Hemen-hemen bir yıl önce, 20 Ekim 2016 tarihinde "Sayın Bahçeli ofsayta düşerse..." başlıklı yazımı bugün tekrar dikkatlerinize sunuyorum. Söz konusu yazımda şöyle demiştim:

"Her eylemin, her işin mantıklı bir gerekçesi olması gerekir değil mi? Olması gerekir kuşkusuz... Yok; böyle düşünmeyip/davranmayıp aklının estiği/erdiği gibi davranmanın toplum katında kabul göreceğini sanmak doğru bir düşünce olamaz.

Böyle bir konuma düşmüş olanlar durumlarına haklılık kazandırmak için "Bat Pazar'ı"ndan kılıf seçimi telaşına/derdine düşerler.

Cumhuriyet tarihimizde böylesi durumların çokça yaşandığını belirtmek isterim.

***

Hukuk, kendi saygın kurumunun duvarlarına yasal bile de olsun slogan yazılmasına izin vermez.

Vermemeli... Veremez de...

Böyle bir acı, vicdanları sızlatan böyle bir durum gerçekleşirse; Hukuk kurumunun vicdanlardaki saygınlığı büyük yara alır. Toplumsal bir büyük acı/üzüntü ve hukuksal düzene karşı güven zedelenmesi yaşanır.

Demokrasimiz hukuk alanında nice üzüntüleri/sıkıntıları yaşayarak bugünlere geldi.

Geldi ama hiç bir deneyim kazanamadığımız, tartışılan kimi konularda yerleşik bir hukuk ilkesi yaratamadığımız acı bir gerçek olarak ortada, sırıtıyor.

Her sıkıntıya "kılıf hazırlama" anlayışıyla sorunlara çözüm bulma "kolaycılığı"nı hüner bilmişiz.

Bu da siyasal bir ayıbımız.

***

Dış güçlerin Türkiye'nin başına "çorap örme" girişimlerini/tuzaklarını başka türlü yorumlayanlar var mı aramızda acaba?

Dıştan gelen bu tehlikeyi;  hadi hepimiz biliyoruz da, ya içteki tutarsızlıklara ne diyelim?

Tam birlik-beraberlik, bütünlük sergilememiz gereken günlerden geçerken; siyasal anlamda elele, gönül-gönüle  olmamız gerekirken yaşanan şu manzaraya bir bakar mısınız?

MHP Genel Başkanı sayın Devlet Bahçeli, gündemden düşen "Başkanlık" konusunu raftan indirdi.

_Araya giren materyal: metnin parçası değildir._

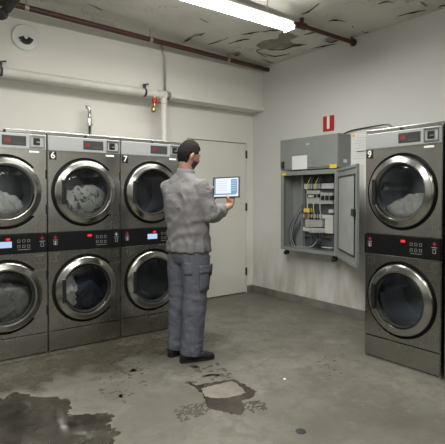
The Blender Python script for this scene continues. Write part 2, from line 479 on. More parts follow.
# ------------------------------------------------------------------ stacked machines
def star(bm, x, z, s, y=-.0125):
    box(bm, x - s, x + s, y - .001, y, z - s * .22, z + s * .22); box(bm, x - s * .22, x + s * .22, y - .001, y, z - s, z + s)
def icon(bm, x, z, w, h, y=-.0125, t=.0022):
    box(bm, x - w, x + w, y - .001, y, z + h - t, z + h); box(bm, x - w, x + w, y - .001, y, z - h, z - h + t)
    box(bm, x - w, x - w + t, y - .001, y, z - h, z + h); box(bm, x + w - t, x + w, y - .001, y, z - h, z + h)
W2 = .3300; DEP = .62
UC, LC = 1.390, .533
def machine(label, loc, rotz, number, lit, hinge=True, right_led=False, lid=0):
    t = thing('stacked_dryer', label, 'laundry machine', loc, rotz, 'stacked laundry machines')
    # carcass, open at the front
    bm = bmesh.new()
    for a in ((-W2, -W2 + .01, .01, DEP, .0, 1.876), (W2 - .01, W2, .01, DEP, .0, 1.876), (-W2 + .01, W2 - .01, .01, DEP, 1.866, 1.876),
              (-W2 + .01, W2 - .01, .01, DEP, .0, .012), (-W2 + .01, W2 - .01, DEP - .01, DEP, .012, 1.866), (-W2 + .01, W2 - .01, .012, DEP - .01, .95, .96)):
        box(bm, *a)
    link('body', bm, M['steel'], t)
    c = link('top_cap', B(-W2 - .002, W2 + .002, .008, DEP, 1.877, 1.906, bev=.003), M['steel'], t)
    bm = bmesh.new(); lathe_axis(bm, (.0, .002, 1.884), (0, -1, 0), [(.011, -.01), (.011, .008), (.008, .012)], 16)
    link('lock', bm, M['black'], c)
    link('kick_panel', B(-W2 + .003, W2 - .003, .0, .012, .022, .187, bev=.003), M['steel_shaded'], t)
    link('plinth', B(-W2 + .01, W2 - .01, .03, .05, .0, .022), M['black'], t)
    k = link('panel_screw', B(-.006, .006, -.0035, 0, .165, .177), M['chrome'], t)
    # fronts with round openings
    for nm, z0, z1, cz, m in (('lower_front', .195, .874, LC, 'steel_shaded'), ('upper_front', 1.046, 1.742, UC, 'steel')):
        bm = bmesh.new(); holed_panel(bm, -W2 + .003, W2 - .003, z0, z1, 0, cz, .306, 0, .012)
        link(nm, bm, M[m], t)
    for cz, isup in ((UC, True), (LC, False)):
        bm = bmesh.new(); lathe_y(bm, [(.312, .013), (.312, .034), (.232, .034), (.232, .06)], 0, cz)
        autosmooth(link('door_gasket', bm, M['gasket'], t, True))
        bm = bmesh.new(); rr = lathe_y(bm, [(.232, .05), (.245, .10), (.25, .46)], 0, cz)
        dr = autosmooth(link('drum', bm, M['drum'], t, True), 50)
        s = dr.modifiers.new('s', 'SOLIDIFY'); s.thickness = .004
        bm = bmesh.new(); rings = lathe_y(bm, [(.25, .455), (.17, .45), (.16, .435), (.05, .43), (.04, .41), (.001, .41)], 0, cz)
        autosmooth(link('drum_back_plate', bm, M['drum_back'], dr, True), 30)
        for a in (50, 170, 290):
            bm = bmesh.new(); ca, sa = math.cos(R(a)), math.sin(R(a))
            P = lambda rad, tw, y: Vector((rad * ca - tw * sa, y, cz + rad * sa + tw * ca))
            rings = []
            for y, k_ in ((.09, .6), (.12, 1), (.42, 1), (.45, .7)):
                rings.append([bm.verts.new(P(.246, -.045, y)), bm.verts.new(P(.246 - .045 * k_, -.018, y)), bm.verts.new(P(.246 - .055 * k_, 0, y)),
                              bm.verts.new(P(.246 - .045 * k_, .018, y)), bm.verts.new(P(.246, .045, y))])
            for r0, r1 in zip(rings, rings[1:]):
                for i in range(4): bm.faces.new((r0[i], r0[i + 1], r1[i + 1], r1[i]))
            bm.faces.new(rings[0]); bm.faces.new(rings[-1][::-1])
            link('drum_paddle', bm, M['drum'], dr)
        # concentric pressed rings on the drum back
        # door: steel ring, glass, handle
        bm = bmesh.new()
        lathe_y(bm, [(.282, .012), (.284, -.012), (.280, -.022), (.272, -.029), (.264, -.031), (.236, -.045), (.228, -.047), (.221, -.044), (.213, -.026), (.209, .004), (.215, .03), (.275, .03)], 0, cz, 96, True)
        dn = autosmooth(link('door', bm, M['ring'], t, True), 40)
        bm = bmesh.new()
        n = 64; prof = [(.2105, -.002), (.19, -.010), (.13, -.017), (.06, -.021)]
        rr = lathe_y(bm, prof, 0, cz, n); cv = bm.verts.new((0, -.022, cz))
        for i in range(n): bm.faces.new((rr[-1][i], rr[-1][(i + 1) % n], cv))
        link('door_glass', bm, M['glass'], dn, True)
        bm = bmesh.new(); lathe_y(bm, [(.2112, -.012), (.2112, .004), (.200, .006), (.200, -.008)], 0, cz, 64, True)
        autosmooth(link('glass_seal', bm, M['gasket'], dn, True))
        bm = bmesh.new(); box(bm, -.228, -.196, -.058, -.03, cz - .105, cz + .105, bev=.008)
        link('door_handle', bm, M['black'], dn)
        if hinge:
            arc = [Vector((.25 * math.cos(a), 0, cz + .25 * math.sin(a))) for a in [R(-49 + 98 * i / 16) for i in range(17)]]
            hp = [Vector((.325, 0, cz + .2)), Vector((.19, 0, cz + .2))] + arc[::-1] + [Vector((.19, 0, cz - .2)), Vector((.325, 0, cz - .2))]
            bm = prism(hp, 0, (0, -.011, 0))
            h = link('hinge_cover', bm, M['steel' if isup else 'steel_shaded'], t)
            for q0 in (-.19, .11): link('hinge_pin', B(.316, .3255, -.0135, -.011, cz + q0, cz + q0 + .08), M['black'], h)
    # silver control strip
    st = link('control_strip', B(-W2 + .003, W2 - .003, -.006, .012, 1.748, 1.872, bev=.003), M['strip'], t)
    link('strip_display', B(-.022, .165, -.0085, -.005, 1.770, 1.850, bev=.002), M['lcd'], st)
    bm = bmesh.new()
    for i in range(3): box(bm, .065 + i * .03, .085 + i * .03, -.0095, -.008, 1.782, 1.80)
    link('display_key', bm, M['strip_d'], st)
    bm = bmesh.new(); box(bm, .0, .018, -.0095, -.008, 1.795, 1.828); box(bm, .022, .04, -.0095, -.008, 1.795, 1.828)
    link('display_digit', bm, M['led_dim'], st)
    bm = bmesh.new(); box(bm, -.16, -.10, -.0068, -.0055, 1.803, 1.808); box(bm, -.15, -.07, -.0068, -.0055, 1.792, 1.796)
    link('strip_print', bm, M['print'], st)
    bm = bmesh.new(); holed = [(.195, .205), (.305, .315)]
    box(bm, .195, .315, -.016, -.005, 1.762, 1.772); box(bm, .195, .315, -.016, -.005, 1.852, 1.862)
    box(bm, .195, .205, -.016, -.005, 1.772, 1.852); box(bm, .305, .315, -.016, -.005, 1.772, 1.852)
    cs = link('coin_slot', bm, M['chrome'], st)
    link('coin_slot_plate', B(.222, .275, -.012, -.005, 1.782, 1.842, bev=.003), M['black'], cs)
    link('coin_lever', B(.243, .272, -.020, -.011, 1.80, 1.812), M['chrome'], cs)
    link('coin_label', B(.19, .27, -.0012, .0005, 1.718, 1.734), M['white'], t)
    # number plate
    if number:
        p = link('number_plate', B(-.318, -.258, -.005, .001, 1.668, 1.738, bev=.002), M['black'], t)
        tb = text_bm(number, .078, .0007, .0012)
        xf(tb, Matrix.Translation((-.288, -.0055, 1.703)) @ Matrix.Rotation(R(90), 4, 'X'))
        link('number', tb, M['white'], p)
    # black control panel
    cp = link('control_panel', B(-W2 + .002, W2 - .002, -.012, .012, .880, 1.041, bev=.003), M['panel_black'], t)
    bm = bmesh.new(); star(bm, -.275, 1.0, .016); link('led', bm, M['led_dim'], cp)
    bm = bmesh.new(); icon(bm, -.275, .952, .016, .014); box(bm, -.279, -.271, -.0135, -.0125, .935, .965); box(bm, -.295, -.255, -.0135, -.0125, .976, .979)
    link('panel_icon', bm, M['print'], cp)
    if lit:
        link('panel_display', B(-.06, .045, -.0138, -.012, .935, .985), M['lcd_blue'], cp)
        link('led', B(.0, .032, -.0138, -.012, .995, 1.012), M['led'], cp)
    else:
        link('led', B(.01, .048, -.0138, -.012, .992, 1.012), M['led'], cp)
    for i in range(3):
        for j in range(2):
            bm = bmesh.new(); icon(bm, .10 + i * .038, .985 - j * .045, .010, .011, t=.0016); link('key', bm, M['print'], cp)
    link('panel_line', B(.09, .19, -.0133, -.0125, .912, .914), M['print'], cp)
    link('panel_edge', B(-W2 + .004, W2 - .004, -.008, .004, .873, .879), M['chrome'], t)
    link('strip_edge', B(-W2 + .004, W2 - .004, -.007, .004, 1.742, 1.748), M['chrome'], t)
    bm = bmesh.new(); star(bm, .285, 1.0, .016); link('led' if right_led else 'panel_icon', bm, M['led_dim'] if right_led else M['print'], cp)
    bm = bmesh.new(); icon(bm, .285, .945, .012, .016); box(bm, .262, .308, -.0135, -.0125, .972, .975)
    link('panel_icon', bm, M['print'], cp)
    # small plates under the black panel
    for x0, x1, z0 in ((-.312, -.235, .79), (.215, .312, .785)):
        bm = bmesh.new(); tt = .006
        box(bm, x0, x1, -.006, .001, z0, z0 + tt); box(bm, x0, x1, -.006, .001, .862 - tt, .862)
        box(bm, x0, x0 + tt, -.006, .001, z0 + tt, .862 - tt); box(bm, x1 - tt, x1, -.006, .001, z0 + tt, .862 - tt)
        pl = link('coin_box_frame', bm, M['chrome'], t)
        link('coin_box_plate', B(x0 + .012, x1 - .012, -.004, .001, z0 + .01, .852, bev=.002), M['steel_shaded'], pl)
        xm = (x0 + x1) / 2; link('coin_box_key', B(xm - .006, xm + .01, -.008, -.003, z0 + .022, .84), M['chrome'], pl)
    return t
WY = 4.08
mx = [.860, 1.530, 2.200]
machine('steel laundry machine stack cut by the left picture edge, beside machine 6', (mx[0], WY, 0), 0, '', True, True, True)
machine('steel laundry machine stack numbered 6, middle of the wall row', (mx[1], WY, 0), 0, '6', False, True)
machine('steel laundry machine stack numbered 7, partly behind the standing man', (mx[2], WY, 0), 0, '7', True, True)
machine('unseen steel laundry machine stack added past the right picture edge, darkening the gap beside the numbered right stack', (3.335, 1.413, 0), R(-90), '', False, False, True)  # out of view; added so the gap beside its neighbour comes out dark
machine('steel laundry machine stack by the right wall, past the open electrical cabinet', (3.335, 2.103, 0), R(-90), '9', False, False, True)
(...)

Sanki, Türkiye kapısında savaş tamtamları çalmıyormuş; olağanüstü bir durumdan geçmiyormuş gibi durduk yerde "Başkanlık" konusunu gündeme getirdi.

Getirdi ve kılıfını da hazırladı.

"-Millete gideriz..."

Git bakalım Sayın Bahçeli... Daha önceki gidişlerinizi unutmuşsunuz galiba...

Partiyi de ne durumlara düşürdüğünüz de...

***

Türkiye'ye tuzak kuranların ve bu tuzakları uygulamaya koyup ülkeyi bölme savaşını başlatanların bu coğrafyada cirit attığı dönemi yaşıyoruz.

Bu, hiç usumuzdan/aklımızdan çıkarmamamız gereken bir ulusal dikkat!..

Ulusal görev...

Sayın Bahçeli, ABD'nin "milliyetçilik" kavramından -hele de Türk milliyetçililiğinden- büyük ürküntü duyduğunu biliyor olması konumda bulunuyor bugün. Bu açıdan bakıldığında ABD; "kendisine karşı" gördüğü  Türk milliyetçiliğinin güçlenmesini  istemediğini bilmeyen var mı bu ülkede?

Sayın Devlet Bahçeli'yi önce Türk milliyetçilerini bir araya toplama görevi bekliyor."

***

Bu satırları yazmış, görüşümü belirtmişim...

Şimdi manzara daha da ciddi... Hiç arzulamadığımız, istemediğimiz "milliyetçilik" heyecanının yaşanması gereken bir dönemde MHP ikiye bölündü. Yani, bildiğimiz  "milliyetçi cephe" güç yitirdi.

1919'un alaca karanlığında ulusu bir bütünlüğe taşıyan "Kuvay-ı Milliye Ruhu"nu tekrar  ulusça yaşamak durumundayız. MHP bu konudaki ilk sınavı güç kaybederek kaçırdı.